:: WHAT YOU NEED TO DO ::
Everything in the listing should be restated word for word.
# Start of SOURCE DATA
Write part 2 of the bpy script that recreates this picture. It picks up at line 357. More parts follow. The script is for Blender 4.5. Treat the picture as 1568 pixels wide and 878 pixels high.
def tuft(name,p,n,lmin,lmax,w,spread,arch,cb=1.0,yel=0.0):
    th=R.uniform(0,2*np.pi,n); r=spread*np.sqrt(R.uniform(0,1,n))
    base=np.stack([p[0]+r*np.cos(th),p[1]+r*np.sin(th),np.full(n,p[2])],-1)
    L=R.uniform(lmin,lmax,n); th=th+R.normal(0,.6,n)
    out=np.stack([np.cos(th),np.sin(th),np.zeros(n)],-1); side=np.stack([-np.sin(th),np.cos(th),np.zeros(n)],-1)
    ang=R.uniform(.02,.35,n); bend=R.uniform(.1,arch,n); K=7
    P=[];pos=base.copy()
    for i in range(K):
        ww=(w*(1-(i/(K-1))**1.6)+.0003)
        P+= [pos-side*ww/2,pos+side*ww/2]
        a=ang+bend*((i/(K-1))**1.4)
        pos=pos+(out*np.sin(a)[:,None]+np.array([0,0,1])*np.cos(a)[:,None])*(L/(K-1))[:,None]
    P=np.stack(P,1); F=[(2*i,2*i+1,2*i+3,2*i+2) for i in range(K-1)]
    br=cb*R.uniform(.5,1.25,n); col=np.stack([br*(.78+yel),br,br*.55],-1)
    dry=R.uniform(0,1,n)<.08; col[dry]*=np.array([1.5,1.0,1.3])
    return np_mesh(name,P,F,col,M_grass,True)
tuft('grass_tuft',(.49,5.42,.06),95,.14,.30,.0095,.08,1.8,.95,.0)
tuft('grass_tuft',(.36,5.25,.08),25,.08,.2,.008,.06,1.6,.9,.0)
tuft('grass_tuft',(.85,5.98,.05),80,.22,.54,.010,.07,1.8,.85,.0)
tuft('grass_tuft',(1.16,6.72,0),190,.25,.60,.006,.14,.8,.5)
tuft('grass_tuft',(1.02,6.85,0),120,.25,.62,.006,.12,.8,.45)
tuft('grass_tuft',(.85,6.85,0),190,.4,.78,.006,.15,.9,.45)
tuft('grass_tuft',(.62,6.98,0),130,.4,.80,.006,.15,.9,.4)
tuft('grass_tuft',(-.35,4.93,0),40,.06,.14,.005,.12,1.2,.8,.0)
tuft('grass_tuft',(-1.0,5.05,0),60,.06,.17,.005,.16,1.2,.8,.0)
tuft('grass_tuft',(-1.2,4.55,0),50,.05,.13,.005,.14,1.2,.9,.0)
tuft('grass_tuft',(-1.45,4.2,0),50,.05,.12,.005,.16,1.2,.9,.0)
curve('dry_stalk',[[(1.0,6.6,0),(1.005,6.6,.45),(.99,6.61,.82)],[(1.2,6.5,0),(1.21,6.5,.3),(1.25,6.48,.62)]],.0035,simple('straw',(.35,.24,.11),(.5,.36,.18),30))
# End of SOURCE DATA
:: EXERCISE SOLUTION ::
Write part 2 of the bpy script that recreates this picture. It picks up at line 357. More parts follow. The script is for Blender 4.5. Treat the picture as 1568 pixels wide and 878 pixels high.
def tuft(name,p,n,lmin,lmax,w,spread,arch,cb=1.0,yel=0.0):
    th=R.uniform(0,2*np.pi,n); r=spread*np.sqrt(R.uniform(0,1,n))
    base=np.stack([p[0]+r*np.cos(th),p[1]+r*np.sin(th),np.full(n,p[2])],-1)
    L=R.uniform(lmin,lmax,n); th=th+R.normal(0,.6,n)
    out=np.stack([np.cos(th),np.sin(th),np.zeros(n)],-1); side=np.stack([-np.sin(th),np.cos(th),np.zeros(n)],-1)
    ang=R.uniform(.02,.35,n); bend=R.uniform(.1,arch,n); K=7
    P=[];pos=base.copy()
    for i in range(K):
        ww=(w*(1-(i/(K-1))**1.6)+.0003)
        P+= [pos-side*ww/2,pos+side*ww/2]
        a=ang+bend*((i/(K-1))**1.4)
        pos=pos+(out*np.sin(a)[:,None]+np.array([0,0,1])*np.cos(a)[:,None])*(L/(K-1))[:,None]
    P=np.stack(P,1); F=[(2*i,2*i+1,2*i+3,2*i+2) for i in range(K-1)]
    br=cb*R.uniform(.5,1.25,n); col=np.stack([br*(.78+yel),br,br*.55],-1)
    dry=R.uniform(0,1,n)<.08; col[dry]*=np.array([1.5,1.0,1.3])
    return np_mesh(name,P,F,col,M_grass,True)
tuft('grass_tuft',(.49,5.42,.06),95,.14,.30,.0095,.08,1.8,.95,.0)
tuft('grass_tuft',(.36,5.25,.08),25,.08,.2,.008,.06,1.6,.9,.0)
tuft('grass_tuft',(.85,5.98,.05),80,.22,.54,.010,.07,1.8,.85,.0)
tuft('grass_tuft',(1.16,6.72,0),190,.25,.60,.006,.14,.8,.5)
tuft('grass_tuft',(1.02,6.85,0),120,.25,.62,.006,.12,.8,.45)
tuft('grass_tuft',(.85,6.85,0),190,.4,.78,.006,.15,.9,.45)
tuft('grass_tuft',(.62,6.98,0),130,.4,.80,.006,.15,.9,.4)
tuft('grass_tuft',(-.35,4.93,0),40,.06,.14,.005,.12,1.2,.8,.0)
tuft('grass_tuft',(-1.0,5.05,0),60,.06,.17,.005,.16,1.2,.8,.0)
tuft('grass_tuft',(-1.2,4.55,0),50,.05,.13,.005,.14,1.2,.9,.0)
tuft('grass_tuft',(-1.45,4.2,0),50,.05,.12,.005,.16,1.2,.9,.0)
curve('dry_stalk',[[(1.0,6.6,0),(1.005,6.6,.45),(.99,6.61,.82)],[(1.2,6.5,0),(1.21,6.5,.3),(1.25,6.48,.62)]],.0035,simple('straw',(.35,.24,.11),(.5,.36,.18),30))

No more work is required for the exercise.